* start WORKING DATA *

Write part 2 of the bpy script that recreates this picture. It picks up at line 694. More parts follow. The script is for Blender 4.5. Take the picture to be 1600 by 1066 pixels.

* end WORKING DATA *
* start WORKING DATA *

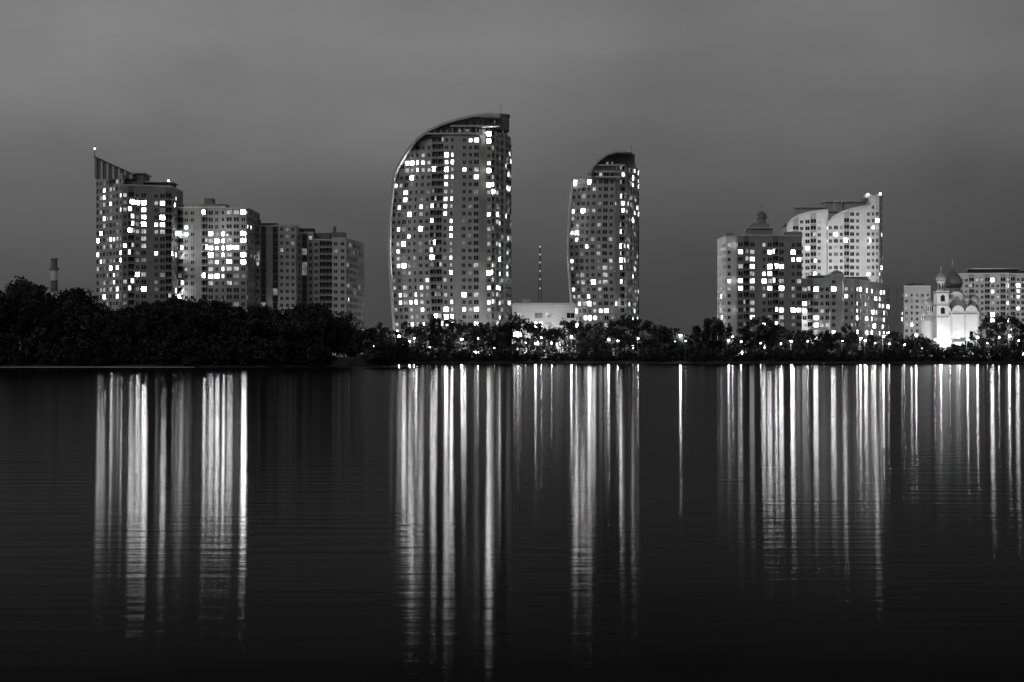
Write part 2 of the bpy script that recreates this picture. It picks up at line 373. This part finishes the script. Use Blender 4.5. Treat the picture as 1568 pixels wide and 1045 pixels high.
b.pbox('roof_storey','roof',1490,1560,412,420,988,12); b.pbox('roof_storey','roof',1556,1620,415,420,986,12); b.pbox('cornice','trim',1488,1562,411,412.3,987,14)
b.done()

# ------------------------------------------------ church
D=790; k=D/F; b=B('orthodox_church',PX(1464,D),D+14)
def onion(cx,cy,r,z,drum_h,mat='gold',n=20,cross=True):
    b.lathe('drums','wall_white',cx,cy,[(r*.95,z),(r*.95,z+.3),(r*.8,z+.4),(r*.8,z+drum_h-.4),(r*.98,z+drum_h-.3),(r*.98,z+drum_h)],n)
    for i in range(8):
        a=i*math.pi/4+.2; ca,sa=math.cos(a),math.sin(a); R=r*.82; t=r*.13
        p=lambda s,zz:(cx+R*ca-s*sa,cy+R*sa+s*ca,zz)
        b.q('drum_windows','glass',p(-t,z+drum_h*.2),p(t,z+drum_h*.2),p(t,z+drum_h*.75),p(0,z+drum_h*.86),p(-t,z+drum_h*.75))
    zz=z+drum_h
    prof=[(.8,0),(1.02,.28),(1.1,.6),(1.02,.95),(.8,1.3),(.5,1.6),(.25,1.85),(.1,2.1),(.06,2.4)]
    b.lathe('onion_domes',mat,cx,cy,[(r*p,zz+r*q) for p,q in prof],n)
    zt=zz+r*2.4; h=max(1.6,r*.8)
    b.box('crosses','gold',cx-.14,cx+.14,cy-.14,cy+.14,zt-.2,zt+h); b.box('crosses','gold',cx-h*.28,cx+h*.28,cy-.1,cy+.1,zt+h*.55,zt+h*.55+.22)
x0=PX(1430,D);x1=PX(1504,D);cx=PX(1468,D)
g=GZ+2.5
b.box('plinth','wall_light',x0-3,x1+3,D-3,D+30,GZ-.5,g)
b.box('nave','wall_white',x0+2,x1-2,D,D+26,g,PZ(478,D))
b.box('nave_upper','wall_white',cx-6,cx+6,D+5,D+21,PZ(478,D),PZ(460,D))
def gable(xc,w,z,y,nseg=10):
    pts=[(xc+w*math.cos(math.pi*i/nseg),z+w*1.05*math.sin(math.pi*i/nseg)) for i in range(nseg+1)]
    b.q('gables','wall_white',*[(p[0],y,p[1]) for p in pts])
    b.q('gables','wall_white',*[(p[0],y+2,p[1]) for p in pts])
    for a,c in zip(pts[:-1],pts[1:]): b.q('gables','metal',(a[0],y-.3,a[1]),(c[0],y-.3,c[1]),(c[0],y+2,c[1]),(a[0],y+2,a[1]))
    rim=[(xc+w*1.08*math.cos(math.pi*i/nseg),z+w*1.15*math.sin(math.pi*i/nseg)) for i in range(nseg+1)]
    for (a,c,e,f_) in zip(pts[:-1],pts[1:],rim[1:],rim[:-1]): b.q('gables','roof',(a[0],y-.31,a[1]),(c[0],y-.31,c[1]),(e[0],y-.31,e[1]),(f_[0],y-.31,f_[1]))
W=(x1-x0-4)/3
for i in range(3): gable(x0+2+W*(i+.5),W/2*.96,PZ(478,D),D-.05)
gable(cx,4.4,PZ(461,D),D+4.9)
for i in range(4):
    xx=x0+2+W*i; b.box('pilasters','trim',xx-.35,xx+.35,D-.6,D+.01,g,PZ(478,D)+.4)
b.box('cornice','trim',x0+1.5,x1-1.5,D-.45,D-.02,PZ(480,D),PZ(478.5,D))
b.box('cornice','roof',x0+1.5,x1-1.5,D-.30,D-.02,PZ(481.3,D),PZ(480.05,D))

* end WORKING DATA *

WHAT THIS TASK INVOLVES:
State the number of lines that contain the string "pixels", with no other words.

OUTPUT:
2